**Collected data:**
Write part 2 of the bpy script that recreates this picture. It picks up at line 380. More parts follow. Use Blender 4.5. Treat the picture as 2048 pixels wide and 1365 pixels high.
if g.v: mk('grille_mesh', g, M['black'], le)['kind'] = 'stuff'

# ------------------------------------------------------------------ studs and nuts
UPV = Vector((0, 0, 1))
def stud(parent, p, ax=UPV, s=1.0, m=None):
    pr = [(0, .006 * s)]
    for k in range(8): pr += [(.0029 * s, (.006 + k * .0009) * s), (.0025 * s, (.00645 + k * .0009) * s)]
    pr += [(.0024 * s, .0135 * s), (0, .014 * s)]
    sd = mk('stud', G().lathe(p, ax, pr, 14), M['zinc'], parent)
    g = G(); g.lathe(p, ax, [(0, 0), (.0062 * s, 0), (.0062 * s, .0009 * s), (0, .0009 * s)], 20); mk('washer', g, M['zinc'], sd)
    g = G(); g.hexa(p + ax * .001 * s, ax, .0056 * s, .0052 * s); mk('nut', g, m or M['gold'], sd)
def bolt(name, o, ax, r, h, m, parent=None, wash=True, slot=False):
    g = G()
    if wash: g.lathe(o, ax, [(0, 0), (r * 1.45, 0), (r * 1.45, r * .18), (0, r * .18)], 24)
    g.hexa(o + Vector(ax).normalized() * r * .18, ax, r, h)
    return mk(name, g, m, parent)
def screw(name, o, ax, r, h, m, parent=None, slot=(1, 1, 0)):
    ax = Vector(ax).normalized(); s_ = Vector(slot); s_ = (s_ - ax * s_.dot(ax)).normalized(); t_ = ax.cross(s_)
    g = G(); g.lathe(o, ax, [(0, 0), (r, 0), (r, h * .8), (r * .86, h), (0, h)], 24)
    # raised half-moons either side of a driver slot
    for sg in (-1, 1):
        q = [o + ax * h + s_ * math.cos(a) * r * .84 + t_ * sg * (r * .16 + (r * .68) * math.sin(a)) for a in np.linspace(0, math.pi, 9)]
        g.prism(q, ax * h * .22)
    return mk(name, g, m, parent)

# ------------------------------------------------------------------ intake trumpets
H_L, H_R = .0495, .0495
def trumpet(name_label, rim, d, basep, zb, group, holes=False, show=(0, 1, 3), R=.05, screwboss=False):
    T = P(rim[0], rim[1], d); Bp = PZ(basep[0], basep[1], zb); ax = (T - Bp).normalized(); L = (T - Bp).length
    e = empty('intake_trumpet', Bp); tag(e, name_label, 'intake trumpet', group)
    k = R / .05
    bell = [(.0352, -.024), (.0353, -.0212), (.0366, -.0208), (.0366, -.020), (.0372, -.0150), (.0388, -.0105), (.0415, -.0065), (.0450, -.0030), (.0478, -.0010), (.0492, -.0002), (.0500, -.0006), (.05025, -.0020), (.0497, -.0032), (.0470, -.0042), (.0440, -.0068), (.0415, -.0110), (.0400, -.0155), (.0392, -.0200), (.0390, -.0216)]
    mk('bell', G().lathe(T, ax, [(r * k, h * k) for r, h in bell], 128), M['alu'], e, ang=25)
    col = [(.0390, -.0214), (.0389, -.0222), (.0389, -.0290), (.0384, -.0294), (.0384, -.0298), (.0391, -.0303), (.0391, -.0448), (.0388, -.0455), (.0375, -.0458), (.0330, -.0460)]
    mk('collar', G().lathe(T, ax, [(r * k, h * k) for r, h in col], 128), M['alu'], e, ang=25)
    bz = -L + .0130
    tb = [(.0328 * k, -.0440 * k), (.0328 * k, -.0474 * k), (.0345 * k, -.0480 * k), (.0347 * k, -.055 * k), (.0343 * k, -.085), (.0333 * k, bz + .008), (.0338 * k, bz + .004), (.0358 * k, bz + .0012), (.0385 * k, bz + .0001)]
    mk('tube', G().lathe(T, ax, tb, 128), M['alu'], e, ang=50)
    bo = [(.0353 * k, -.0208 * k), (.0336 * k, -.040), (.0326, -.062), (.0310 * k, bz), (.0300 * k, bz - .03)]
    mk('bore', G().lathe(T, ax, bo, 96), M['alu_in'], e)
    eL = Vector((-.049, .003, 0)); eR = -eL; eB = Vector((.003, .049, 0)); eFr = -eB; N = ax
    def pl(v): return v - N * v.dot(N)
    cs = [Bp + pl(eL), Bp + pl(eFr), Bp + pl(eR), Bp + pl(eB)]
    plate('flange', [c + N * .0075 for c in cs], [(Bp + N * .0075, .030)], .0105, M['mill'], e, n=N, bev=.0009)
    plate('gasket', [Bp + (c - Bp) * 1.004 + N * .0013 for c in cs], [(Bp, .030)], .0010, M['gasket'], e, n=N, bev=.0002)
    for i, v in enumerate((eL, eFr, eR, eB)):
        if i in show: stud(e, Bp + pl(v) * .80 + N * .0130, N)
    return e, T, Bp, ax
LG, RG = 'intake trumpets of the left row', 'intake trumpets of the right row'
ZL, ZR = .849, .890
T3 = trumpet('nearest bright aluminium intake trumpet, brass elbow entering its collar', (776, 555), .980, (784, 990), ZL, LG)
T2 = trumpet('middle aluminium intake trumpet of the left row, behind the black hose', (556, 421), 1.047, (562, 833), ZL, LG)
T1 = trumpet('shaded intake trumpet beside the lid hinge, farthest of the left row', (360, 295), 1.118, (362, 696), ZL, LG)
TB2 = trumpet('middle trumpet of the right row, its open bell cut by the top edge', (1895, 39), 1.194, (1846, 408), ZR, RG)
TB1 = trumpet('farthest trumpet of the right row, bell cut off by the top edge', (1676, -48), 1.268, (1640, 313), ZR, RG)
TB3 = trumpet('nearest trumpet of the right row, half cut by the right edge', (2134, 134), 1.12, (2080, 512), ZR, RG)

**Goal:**
Set down each line of the material verbatim, from the first line through the line that contains "if g.v: mk('grille_mesh', g, M['black'], le)['kind']".

**Task solution:**
Write part 2 of the bpy script that recreates this picture. It picks up at line 380. More parts follow. Use Blender 4.5. Treat the picture as 2048 pixels wide and 1365 pixels high.
if g.v: mk('grille_mesh', g, M['black'], le)['kind'] = 'stuff'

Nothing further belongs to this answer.